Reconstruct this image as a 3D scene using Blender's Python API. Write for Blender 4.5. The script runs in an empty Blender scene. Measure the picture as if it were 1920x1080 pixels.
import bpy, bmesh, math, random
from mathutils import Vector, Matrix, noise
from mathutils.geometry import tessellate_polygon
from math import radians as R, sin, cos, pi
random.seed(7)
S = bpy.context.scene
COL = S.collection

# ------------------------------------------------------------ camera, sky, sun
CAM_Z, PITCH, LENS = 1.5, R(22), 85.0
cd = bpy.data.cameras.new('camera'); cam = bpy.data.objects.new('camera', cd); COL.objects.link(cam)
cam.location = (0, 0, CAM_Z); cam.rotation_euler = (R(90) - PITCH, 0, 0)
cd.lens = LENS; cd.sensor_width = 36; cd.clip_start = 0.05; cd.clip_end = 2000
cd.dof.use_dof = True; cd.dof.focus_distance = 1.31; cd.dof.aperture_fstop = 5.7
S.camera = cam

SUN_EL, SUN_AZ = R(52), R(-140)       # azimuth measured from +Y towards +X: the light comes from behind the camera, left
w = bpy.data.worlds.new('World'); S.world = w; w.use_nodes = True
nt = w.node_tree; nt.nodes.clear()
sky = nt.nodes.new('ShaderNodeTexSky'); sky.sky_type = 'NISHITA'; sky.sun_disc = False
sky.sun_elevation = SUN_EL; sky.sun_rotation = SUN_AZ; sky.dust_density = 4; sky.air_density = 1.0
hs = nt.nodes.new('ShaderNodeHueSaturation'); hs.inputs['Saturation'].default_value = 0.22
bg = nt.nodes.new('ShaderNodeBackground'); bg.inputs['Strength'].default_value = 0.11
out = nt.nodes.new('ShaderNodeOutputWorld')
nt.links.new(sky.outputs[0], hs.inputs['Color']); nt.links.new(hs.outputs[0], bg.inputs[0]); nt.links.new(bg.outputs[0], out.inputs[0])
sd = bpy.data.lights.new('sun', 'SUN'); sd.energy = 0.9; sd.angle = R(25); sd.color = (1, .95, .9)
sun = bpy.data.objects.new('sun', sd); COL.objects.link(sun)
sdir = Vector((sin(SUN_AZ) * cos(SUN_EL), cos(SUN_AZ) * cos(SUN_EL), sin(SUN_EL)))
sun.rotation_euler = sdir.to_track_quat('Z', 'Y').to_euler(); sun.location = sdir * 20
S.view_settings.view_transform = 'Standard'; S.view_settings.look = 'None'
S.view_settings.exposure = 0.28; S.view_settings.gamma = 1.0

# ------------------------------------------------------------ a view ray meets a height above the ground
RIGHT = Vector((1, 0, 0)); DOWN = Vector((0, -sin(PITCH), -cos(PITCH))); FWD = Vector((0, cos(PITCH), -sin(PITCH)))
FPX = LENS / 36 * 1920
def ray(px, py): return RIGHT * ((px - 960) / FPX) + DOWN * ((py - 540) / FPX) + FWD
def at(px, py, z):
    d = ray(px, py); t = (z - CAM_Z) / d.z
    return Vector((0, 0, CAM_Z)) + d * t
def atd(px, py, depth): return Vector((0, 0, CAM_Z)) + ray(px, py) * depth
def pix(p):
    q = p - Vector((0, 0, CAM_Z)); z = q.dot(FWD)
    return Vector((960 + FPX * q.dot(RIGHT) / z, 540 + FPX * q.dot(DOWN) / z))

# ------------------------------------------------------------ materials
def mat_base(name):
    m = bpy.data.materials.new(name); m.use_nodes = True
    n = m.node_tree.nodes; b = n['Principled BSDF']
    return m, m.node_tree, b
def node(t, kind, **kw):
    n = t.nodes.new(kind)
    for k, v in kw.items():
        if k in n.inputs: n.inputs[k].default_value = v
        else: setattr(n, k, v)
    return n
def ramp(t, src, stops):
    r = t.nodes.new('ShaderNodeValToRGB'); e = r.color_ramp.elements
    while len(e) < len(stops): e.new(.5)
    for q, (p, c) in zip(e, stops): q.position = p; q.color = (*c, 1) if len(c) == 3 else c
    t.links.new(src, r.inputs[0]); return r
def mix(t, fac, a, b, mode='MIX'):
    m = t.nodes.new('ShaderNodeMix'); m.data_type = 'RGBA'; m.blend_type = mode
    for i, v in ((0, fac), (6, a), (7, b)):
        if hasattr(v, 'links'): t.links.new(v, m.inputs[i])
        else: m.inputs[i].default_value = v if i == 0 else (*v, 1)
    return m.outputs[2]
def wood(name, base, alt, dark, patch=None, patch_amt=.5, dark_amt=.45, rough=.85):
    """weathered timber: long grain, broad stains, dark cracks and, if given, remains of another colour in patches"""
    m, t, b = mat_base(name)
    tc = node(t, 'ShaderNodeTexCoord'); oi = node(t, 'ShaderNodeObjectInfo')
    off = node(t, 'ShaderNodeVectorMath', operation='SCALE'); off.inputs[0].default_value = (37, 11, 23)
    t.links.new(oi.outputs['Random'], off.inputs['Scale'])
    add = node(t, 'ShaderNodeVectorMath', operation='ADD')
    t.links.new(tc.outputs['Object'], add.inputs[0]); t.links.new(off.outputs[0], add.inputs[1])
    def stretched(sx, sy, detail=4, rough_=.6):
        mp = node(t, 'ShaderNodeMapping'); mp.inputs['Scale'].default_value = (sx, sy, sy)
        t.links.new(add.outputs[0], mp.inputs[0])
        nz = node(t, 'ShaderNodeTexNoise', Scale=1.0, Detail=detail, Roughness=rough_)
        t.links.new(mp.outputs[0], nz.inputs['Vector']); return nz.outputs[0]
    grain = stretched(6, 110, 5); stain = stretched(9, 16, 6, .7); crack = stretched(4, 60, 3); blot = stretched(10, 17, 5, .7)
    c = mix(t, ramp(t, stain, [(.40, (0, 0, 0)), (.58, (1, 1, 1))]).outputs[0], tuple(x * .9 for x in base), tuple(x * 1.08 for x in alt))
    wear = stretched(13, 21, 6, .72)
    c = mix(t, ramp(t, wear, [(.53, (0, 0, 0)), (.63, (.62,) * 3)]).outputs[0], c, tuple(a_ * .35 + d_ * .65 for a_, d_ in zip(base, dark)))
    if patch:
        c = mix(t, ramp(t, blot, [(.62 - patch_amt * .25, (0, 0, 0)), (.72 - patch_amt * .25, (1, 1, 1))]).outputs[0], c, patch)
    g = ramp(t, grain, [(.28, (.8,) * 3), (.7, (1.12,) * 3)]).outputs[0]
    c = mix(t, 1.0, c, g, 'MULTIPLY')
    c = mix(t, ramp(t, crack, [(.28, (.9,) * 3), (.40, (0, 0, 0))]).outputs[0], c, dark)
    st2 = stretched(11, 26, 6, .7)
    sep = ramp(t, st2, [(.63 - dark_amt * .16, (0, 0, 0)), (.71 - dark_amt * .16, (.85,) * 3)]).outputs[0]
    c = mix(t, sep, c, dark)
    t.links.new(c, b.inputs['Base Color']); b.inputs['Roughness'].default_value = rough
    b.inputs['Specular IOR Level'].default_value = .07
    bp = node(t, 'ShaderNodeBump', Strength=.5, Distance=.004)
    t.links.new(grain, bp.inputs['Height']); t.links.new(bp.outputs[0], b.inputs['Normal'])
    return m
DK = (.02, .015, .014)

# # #

= WHAT TO WORK ON =
Each line that holds the word "scene" is to be copied.

= THE REPLY =
Reconstruct this image as a 3D scene using Blender's Python API. Write for Blender 4.5. The script runs in an empty Blender scene. Measure the picture as if it were 1920x1080 pixels.
S = bpy.context.scene